[What you are asked to do] Reproduce nothing but the lines from the start of the material through the line that includes "S.camera = cam_o", both ends included, and omit every picture.

[Material provided]

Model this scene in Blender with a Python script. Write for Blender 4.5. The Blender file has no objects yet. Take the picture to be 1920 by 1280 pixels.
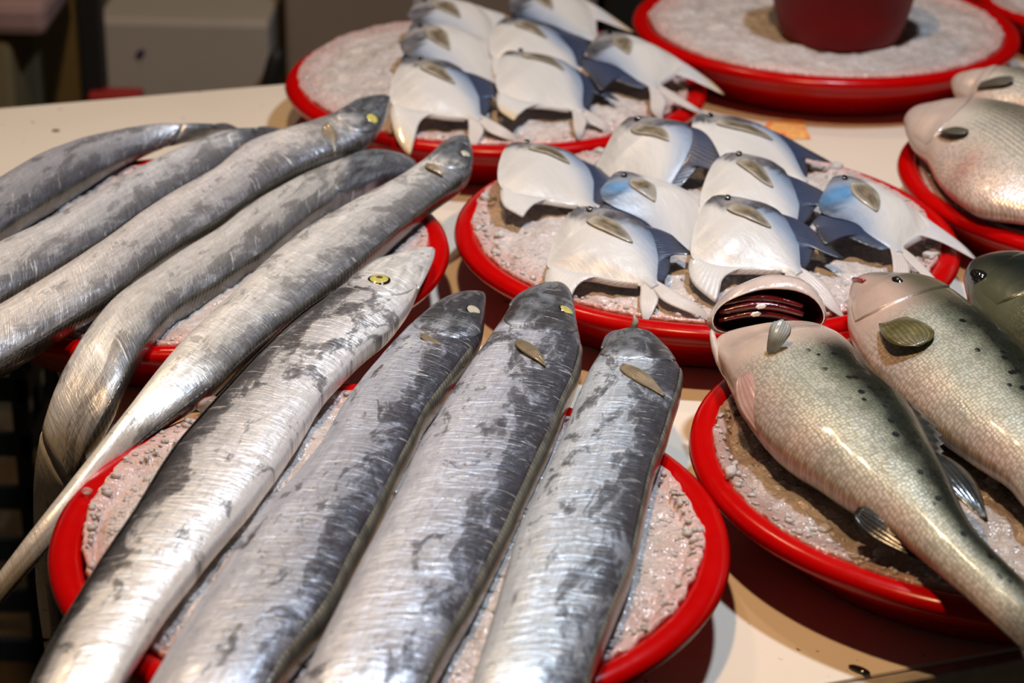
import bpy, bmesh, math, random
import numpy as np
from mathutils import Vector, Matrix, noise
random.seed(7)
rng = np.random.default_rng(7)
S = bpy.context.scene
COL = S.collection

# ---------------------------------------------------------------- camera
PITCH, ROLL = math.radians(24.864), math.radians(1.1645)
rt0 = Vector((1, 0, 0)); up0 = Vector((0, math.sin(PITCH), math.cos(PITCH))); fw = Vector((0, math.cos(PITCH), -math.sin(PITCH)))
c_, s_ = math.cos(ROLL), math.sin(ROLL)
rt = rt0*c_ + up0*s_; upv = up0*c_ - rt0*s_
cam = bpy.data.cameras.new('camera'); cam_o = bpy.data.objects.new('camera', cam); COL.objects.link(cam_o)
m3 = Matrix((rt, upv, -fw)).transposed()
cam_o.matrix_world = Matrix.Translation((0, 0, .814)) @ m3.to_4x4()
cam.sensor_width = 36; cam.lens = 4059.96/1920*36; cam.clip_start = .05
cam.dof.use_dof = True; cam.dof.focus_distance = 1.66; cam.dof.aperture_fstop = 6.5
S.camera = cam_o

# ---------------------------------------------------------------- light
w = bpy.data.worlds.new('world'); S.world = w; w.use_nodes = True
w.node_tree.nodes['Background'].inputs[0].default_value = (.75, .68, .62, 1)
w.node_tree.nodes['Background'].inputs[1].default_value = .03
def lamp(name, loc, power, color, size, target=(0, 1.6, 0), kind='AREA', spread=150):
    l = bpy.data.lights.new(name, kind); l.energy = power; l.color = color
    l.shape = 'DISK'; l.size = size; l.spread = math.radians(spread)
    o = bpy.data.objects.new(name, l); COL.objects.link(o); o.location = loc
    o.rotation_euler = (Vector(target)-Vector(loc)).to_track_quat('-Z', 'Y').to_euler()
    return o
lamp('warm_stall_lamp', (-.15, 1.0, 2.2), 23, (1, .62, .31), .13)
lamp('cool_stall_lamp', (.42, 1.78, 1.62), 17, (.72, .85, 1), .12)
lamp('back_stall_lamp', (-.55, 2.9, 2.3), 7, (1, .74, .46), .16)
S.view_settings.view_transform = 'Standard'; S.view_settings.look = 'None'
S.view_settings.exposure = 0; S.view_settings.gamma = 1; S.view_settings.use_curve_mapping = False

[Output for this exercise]
Model this scene in Blender with a Python script. Write for Blender 4.5. The Blender file has no objects yet. Take the picture to be 1920 by 1280 pixels.
import bpy, bmesh, math, random
import numpy as np
from mathutils import Vector, Matrix, noise
random.seed(7)
rng = np.random.default_rng(7)
S = bpy.context.scene
COL = S.collection

# ---------------------------------------------------------------- camera
PITCH, ROLL = math.radians(24.864), math.radians(1.1645)
rt0 = Vector((1, 0, 0)); up0 = Vector((0, math.sin(PITCH), math.cos(PITCH))); fw = Vector((0, math.cos(PITCH), -math.sin(PITCH)))
c_, s_ = math.cos(ROLL), math.sin(ROLL)
rt = rt0*c_ + up0*s_; upv = up0*c_ - rt0*s_
cam = bpy.data.cameras.new('camera'); cam_o = bpy.data.objects.new('camera', cam); COL.objects.link(cam_o)
m3 = Matrix((rt, upv, -fw)).transposed()
cam_o.matrix_world = Matrix.Translation((0, 0, .814)) @ m3.to_4x4()
cam.sensor_width = 36; cam.lens = 4059.96/1920*36; cam.clip_start = .05
cam.dof.use_dof = True; cam.dof.focus_distance = 1.66; cam.dof.aperture_fstop = 6.5
S.camera = cam_o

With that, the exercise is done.